Nalo Hopkinson’s “Blackheart Man”

Language and worldbuilding to drown in, and a cracking novel besides.

Cory Doctorow
3 min readAug 20, 2024
The Simon and Schuster cover for Nalo Hopkinson’s ‘Blackheart Man.’

I’m offline until mid-September, but you can catch me in person at BURNING MAN! On TUESDAY (Aug 27) at 1PM, I’m giving a talk called “DISENSHITTIFY OR DIE!” at PALENQUE NORTE (7&E). On WEDNESDAY (Aug 28) at NOON, I’m doing a “Talking Caterpillar” Q&A at LIMINAL LABS (830&C).

In Blackheart Man, the new Nalo Hopkinson novel out today from Simon & Schuster, we get a tour-de-force from an author in full control of her prodigious powers: a story that will make you drunk on language, on worldbuilding, and on its roaring, relentless plot:

https://www.simonandschuster.com/books/Blackheart-Man/Nalo-Hopkinson/9781668005101

The action is set on Chynchin, a fantastic Caribbean island(or maybe Caribbeanesque — it’s never clear whether this is some magical, imaginary world, or some distant future of our own). Chynchin is a multiracial, creole land with a richly realized gift economy that Hopkinson deftly rounds out with a cuisine, languages, and familial arrangements. Blackheart Man boasts some of the finest “in-cluing” (Jo Walton’s marvelous term for the way that sf/f writers can assemble a world in their readers’ minds with subtle clues that act as a made-to-be-solved puzzle the reader delights in assembling) you could ask for, and before you know it, you’ve completely internalized this world, with its racial politics, its cultural institutions (like the colloquium, where every scholar is also a musician and getting your doctorate requires scoring a book to be sung — and thus memorized and preserved by a choir of your fellow students), and its relationships (the stable configuration is a thruple, with most women married to two co-husbands).

Chynchin was founded through a slave rebellion, in which the press-ganged soldiers of the iron-fisted Ymisen empire were defeated by three witches who caused them to be engulfed in tar that they magicked into a liquid state just long enough to entomb them, then magicked back into solidity. For generations, the Ymisen have tolerated Chynchin’s self-rule, but as the story opens, a Ymisen armada sails into Chynchin’s port and a “trade envoy” announces that it’s time for the Chynchin to “voluntarily” re-establish trade with the Ymisen.

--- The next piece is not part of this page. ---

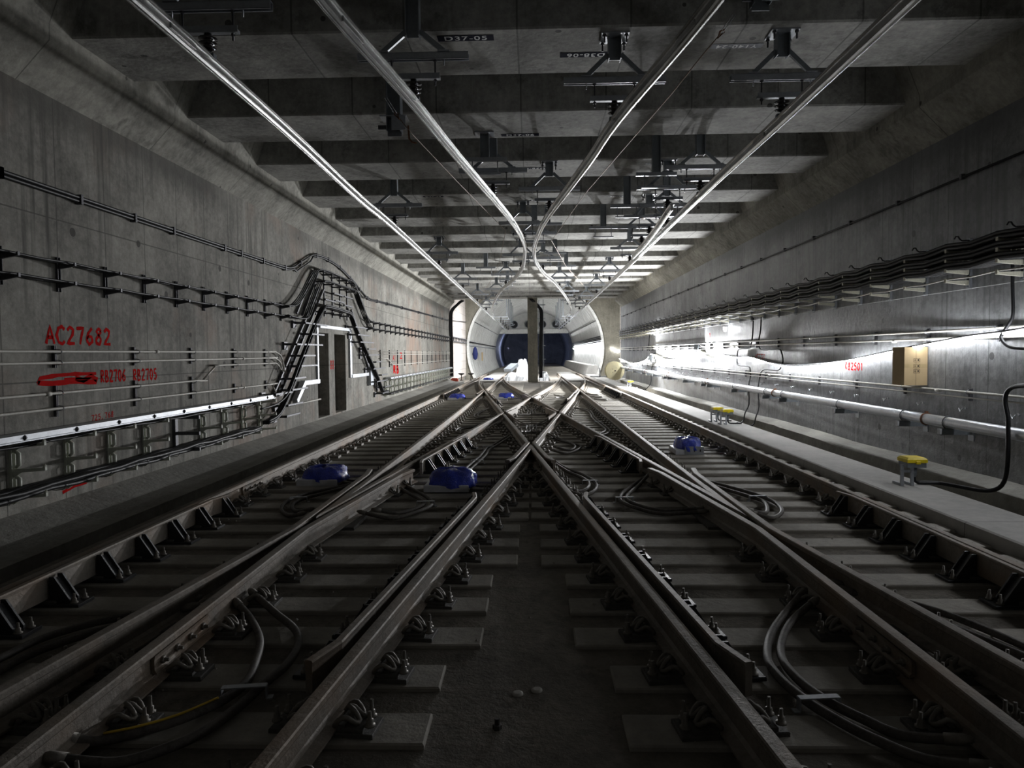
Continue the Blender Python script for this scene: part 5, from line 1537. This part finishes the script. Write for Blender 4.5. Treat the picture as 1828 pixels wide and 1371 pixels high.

The story that unfolds is a staple of sf and fantasy: the scrappy resistance mounted against the evil empire, and this familiar backdrop is a sturdy scaffold to support Hopkinson’s dizzying, phantasmagoric tale of psychedelic magic, possessed children, military intrigue, musicianship and sexual entanglements.

Hopkinson’s protagonist Veycosi is the kind of flawed hero whom you want to give a hug to half the time, and whose neck you want to wring. An aspiring scholar, Veycosi has the brash certainty of youth, convinced that he’s the smartest (and sexiest) man in any room, and he’s right just often enough to encourage him in a series of self-inflicted catastrophes that build to a terrible crescendo that sets up one of the most satisfying endings you could ask for.

Hopkinson — a SFWA Grand Master and Macarthur Genius Grant awardee — is justly famed as one of the field’s great afrofuturist pioneers. Her prodigious talent has been obvious since her debut novel, Brown Girl In the Ring, and her career is an unbroken string of literary feats that went from strength to strength. I’ve known her since we were both teenagers working at the same library in suburban Toronto, and I never cease to be dazzled by her talent, her wit, and her warmth. But even by those high standards, Blackheart Man is a triumph.